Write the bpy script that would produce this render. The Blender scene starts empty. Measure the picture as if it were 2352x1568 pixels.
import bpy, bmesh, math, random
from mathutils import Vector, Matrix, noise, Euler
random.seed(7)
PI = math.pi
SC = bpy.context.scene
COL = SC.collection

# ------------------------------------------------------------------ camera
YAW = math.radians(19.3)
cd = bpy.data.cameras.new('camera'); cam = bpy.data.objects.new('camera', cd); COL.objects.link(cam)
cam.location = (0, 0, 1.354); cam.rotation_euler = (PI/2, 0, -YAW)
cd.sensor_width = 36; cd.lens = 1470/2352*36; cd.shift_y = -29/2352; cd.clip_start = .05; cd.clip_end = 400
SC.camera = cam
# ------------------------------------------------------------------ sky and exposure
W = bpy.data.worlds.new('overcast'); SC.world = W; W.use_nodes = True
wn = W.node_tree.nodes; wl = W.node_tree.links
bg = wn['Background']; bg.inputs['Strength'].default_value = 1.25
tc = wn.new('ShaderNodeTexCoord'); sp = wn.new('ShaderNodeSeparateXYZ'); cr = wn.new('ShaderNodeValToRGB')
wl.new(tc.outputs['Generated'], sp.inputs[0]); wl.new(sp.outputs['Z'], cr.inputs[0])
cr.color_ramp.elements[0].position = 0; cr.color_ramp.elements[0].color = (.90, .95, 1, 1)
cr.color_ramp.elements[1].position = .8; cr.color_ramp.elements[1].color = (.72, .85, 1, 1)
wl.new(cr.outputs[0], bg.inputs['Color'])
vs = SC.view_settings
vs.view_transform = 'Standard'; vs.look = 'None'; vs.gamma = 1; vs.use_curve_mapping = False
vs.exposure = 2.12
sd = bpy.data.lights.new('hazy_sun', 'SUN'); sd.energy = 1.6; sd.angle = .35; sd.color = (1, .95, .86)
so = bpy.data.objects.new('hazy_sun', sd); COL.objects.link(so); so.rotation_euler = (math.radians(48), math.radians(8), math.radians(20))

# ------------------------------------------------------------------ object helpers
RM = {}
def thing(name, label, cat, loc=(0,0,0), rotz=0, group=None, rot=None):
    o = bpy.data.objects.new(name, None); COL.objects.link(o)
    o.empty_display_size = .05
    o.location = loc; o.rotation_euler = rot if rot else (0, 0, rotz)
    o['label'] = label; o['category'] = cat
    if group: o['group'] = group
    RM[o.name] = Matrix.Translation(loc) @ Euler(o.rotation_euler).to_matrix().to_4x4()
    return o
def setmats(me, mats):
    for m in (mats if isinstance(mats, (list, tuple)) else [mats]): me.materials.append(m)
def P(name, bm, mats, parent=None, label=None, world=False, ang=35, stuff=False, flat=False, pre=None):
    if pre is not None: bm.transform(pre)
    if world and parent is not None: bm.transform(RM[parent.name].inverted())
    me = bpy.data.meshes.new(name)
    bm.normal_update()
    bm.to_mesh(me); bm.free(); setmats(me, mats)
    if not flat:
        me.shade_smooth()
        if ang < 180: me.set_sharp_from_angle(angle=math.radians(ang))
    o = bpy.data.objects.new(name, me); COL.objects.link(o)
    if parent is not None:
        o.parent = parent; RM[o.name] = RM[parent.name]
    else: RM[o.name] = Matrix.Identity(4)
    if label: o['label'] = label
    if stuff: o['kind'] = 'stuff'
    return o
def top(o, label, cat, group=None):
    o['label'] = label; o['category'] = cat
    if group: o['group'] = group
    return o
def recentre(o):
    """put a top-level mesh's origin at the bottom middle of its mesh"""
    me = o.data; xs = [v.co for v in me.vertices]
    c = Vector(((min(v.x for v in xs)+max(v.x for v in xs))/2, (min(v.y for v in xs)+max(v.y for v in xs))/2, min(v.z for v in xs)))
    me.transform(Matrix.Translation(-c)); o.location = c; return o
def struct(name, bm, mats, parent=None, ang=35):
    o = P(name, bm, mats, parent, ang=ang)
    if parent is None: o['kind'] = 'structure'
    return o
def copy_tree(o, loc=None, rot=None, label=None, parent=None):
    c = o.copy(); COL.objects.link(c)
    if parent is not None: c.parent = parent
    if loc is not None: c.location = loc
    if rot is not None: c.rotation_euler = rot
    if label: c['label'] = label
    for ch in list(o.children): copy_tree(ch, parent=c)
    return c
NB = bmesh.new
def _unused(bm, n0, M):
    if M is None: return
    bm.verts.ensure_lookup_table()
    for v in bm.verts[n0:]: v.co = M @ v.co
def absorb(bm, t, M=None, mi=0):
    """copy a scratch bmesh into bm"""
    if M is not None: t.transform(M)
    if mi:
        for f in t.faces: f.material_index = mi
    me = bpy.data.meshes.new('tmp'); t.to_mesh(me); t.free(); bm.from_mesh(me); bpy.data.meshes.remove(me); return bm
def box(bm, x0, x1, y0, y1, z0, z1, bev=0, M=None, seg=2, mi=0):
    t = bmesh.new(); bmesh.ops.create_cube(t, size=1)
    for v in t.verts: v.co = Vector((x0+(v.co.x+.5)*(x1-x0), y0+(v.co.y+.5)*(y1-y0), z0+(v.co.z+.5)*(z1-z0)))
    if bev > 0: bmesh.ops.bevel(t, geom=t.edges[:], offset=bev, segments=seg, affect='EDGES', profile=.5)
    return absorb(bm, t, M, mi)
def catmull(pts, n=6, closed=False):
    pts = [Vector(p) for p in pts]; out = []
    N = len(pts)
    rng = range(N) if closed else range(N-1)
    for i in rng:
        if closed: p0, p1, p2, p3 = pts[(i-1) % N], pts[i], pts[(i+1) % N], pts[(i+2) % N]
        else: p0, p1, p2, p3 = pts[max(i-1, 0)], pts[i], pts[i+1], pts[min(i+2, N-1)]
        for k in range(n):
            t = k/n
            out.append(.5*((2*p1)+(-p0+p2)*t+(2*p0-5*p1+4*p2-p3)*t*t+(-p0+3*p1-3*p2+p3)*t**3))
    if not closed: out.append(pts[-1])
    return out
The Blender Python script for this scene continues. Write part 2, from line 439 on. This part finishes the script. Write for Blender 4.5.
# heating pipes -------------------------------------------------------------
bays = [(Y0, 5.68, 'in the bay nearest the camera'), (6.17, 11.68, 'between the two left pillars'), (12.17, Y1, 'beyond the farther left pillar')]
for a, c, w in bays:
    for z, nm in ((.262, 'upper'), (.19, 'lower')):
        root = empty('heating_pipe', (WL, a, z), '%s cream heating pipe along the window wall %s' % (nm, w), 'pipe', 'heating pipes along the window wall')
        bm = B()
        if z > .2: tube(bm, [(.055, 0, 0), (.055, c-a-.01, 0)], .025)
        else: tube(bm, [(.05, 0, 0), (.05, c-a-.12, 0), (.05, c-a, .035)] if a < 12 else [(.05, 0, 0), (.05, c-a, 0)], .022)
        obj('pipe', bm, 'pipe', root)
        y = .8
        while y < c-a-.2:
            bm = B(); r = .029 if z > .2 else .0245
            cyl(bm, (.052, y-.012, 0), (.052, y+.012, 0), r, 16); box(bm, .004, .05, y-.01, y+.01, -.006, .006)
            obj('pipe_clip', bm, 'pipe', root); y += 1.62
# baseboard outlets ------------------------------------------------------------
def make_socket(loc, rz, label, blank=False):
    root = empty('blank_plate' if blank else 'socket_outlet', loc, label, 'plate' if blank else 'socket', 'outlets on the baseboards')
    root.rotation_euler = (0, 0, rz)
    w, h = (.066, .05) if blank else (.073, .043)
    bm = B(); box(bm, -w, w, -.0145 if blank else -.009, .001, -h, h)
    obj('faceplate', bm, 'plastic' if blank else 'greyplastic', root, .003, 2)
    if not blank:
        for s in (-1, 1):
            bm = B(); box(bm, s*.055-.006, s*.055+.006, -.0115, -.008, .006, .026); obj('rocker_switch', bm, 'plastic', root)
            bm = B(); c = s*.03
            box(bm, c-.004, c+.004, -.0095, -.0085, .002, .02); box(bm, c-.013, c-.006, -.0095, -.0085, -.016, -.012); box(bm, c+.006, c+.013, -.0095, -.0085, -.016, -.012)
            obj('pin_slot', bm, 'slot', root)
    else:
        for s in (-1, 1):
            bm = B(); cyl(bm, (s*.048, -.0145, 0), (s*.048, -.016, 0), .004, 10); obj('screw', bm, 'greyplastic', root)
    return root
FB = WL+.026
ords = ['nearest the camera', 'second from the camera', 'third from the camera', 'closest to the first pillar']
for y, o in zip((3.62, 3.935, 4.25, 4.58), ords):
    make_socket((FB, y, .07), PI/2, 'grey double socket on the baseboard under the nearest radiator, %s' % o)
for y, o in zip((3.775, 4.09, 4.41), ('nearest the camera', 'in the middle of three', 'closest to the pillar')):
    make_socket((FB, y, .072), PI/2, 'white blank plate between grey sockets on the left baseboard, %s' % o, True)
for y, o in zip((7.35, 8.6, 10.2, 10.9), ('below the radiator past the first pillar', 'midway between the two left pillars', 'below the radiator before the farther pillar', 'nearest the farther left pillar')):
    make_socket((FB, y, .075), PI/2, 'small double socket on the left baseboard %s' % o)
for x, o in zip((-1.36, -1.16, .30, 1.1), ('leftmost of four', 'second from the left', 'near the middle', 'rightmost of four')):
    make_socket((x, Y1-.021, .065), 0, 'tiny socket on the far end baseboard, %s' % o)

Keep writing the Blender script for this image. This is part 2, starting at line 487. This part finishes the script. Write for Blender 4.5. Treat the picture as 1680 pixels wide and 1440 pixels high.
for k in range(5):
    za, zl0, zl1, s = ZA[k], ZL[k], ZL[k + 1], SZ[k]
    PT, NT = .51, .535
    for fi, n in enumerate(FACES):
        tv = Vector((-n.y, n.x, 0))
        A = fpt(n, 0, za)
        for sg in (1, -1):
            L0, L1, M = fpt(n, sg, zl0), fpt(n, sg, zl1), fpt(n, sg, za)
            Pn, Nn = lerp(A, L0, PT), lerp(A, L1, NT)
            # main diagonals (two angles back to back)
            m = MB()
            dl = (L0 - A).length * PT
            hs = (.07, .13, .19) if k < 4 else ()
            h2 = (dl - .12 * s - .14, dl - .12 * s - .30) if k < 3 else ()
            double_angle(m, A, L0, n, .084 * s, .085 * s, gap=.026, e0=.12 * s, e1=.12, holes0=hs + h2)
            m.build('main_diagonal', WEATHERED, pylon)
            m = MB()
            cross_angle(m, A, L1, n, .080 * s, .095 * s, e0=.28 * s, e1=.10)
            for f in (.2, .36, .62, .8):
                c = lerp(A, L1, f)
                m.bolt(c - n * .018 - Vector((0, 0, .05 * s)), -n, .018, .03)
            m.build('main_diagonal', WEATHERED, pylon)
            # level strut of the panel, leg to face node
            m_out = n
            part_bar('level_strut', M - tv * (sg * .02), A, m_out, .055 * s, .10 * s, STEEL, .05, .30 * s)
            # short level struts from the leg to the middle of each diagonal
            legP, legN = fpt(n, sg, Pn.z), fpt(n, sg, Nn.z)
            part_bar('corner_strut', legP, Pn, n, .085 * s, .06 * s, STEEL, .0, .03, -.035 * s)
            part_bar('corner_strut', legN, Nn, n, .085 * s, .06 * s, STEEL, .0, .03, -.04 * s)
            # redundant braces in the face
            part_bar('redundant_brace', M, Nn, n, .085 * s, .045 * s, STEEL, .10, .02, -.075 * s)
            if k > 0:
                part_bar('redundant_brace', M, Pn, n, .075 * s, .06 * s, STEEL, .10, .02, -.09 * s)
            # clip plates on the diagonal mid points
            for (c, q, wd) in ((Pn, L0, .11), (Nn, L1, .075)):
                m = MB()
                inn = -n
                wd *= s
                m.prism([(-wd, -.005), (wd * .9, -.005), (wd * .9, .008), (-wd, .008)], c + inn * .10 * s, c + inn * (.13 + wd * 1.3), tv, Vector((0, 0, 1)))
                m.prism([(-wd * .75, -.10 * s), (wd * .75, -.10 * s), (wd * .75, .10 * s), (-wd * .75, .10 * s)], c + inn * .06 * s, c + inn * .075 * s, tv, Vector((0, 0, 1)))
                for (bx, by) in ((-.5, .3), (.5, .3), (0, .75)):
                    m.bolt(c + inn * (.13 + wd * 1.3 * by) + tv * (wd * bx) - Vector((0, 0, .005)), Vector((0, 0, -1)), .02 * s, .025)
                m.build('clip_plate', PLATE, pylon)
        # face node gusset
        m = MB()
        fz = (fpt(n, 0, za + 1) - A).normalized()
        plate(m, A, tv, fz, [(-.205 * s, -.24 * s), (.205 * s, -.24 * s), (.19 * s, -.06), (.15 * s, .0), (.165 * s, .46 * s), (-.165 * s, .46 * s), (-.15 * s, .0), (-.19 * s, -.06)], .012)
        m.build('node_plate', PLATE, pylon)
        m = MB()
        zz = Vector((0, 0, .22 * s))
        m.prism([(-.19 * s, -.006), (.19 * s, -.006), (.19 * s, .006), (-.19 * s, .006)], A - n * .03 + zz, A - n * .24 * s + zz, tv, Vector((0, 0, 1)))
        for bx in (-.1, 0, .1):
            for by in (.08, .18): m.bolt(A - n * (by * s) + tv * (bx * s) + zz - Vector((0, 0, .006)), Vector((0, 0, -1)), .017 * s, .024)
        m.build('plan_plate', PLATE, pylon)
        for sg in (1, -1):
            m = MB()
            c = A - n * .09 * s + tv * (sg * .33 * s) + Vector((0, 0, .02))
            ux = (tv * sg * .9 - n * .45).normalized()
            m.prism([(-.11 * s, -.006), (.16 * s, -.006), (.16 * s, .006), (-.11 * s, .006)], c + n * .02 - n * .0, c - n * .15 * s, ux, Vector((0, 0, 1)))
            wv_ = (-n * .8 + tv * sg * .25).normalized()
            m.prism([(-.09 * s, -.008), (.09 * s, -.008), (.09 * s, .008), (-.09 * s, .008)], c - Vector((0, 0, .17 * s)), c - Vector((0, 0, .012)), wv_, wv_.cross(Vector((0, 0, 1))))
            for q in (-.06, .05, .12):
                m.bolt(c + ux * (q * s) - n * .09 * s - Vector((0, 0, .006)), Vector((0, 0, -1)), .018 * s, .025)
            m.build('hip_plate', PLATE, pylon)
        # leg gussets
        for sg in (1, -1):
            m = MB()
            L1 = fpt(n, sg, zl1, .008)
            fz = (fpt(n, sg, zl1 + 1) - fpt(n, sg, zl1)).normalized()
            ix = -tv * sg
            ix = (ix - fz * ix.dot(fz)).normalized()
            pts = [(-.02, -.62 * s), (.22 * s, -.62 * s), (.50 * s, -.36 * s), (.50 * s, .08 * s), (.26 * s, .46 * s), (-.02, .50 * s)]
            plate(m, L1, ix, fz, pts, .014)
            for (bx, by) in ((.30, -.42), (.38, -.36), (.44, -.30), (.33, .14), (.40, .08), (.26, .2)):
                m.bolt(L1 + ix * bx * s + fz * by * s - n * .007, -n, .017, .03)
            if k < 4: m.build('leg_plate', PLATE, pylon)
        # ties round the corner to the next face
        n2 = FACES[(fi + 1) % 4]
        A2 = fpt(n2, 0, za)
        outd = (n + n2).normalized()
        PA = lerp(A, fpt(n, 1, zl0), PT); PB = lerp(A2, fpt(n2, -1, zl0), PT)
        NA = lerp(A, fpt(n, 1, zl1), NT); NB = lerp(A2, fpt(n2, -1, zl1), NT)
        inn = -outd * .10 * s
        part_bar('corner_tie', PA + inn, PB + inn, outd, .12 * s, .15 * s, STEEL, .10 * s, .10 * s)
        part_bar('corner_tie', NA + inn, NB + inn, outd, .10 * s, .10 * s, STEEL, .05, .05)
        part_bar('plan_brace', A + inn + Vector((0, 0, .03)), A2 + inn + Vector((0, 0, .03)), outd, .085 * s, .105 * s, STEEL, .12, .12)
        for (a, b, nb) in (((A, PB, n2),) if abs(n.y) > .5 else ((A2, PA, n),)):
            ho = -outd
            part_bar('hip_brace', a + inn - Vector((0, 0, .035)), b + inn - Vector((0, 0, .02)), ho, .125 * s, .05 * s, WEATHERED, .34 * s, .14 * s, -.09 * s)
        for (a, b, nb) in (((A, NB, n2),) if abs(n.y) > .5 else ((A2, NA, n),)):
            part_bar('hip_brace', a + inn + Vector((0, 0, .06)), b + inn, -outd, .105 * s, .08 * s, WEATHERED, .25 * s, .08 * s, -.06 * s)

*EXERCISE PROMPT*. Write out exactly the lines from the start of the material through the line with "COL = SC.collection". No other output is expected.

*FINISHED EXERCISE*.
Write the bpy script that would produce this render. The Blender scene starts empty. Measure the picture as if it were 2352x1568 pixels.
import bpy, bmesh, math, random
from mathutils import Vector, Matrix, noise, Euler
random.seed(7)
PI = math.pi
SC = bpy.context.scene
COL = SC.collection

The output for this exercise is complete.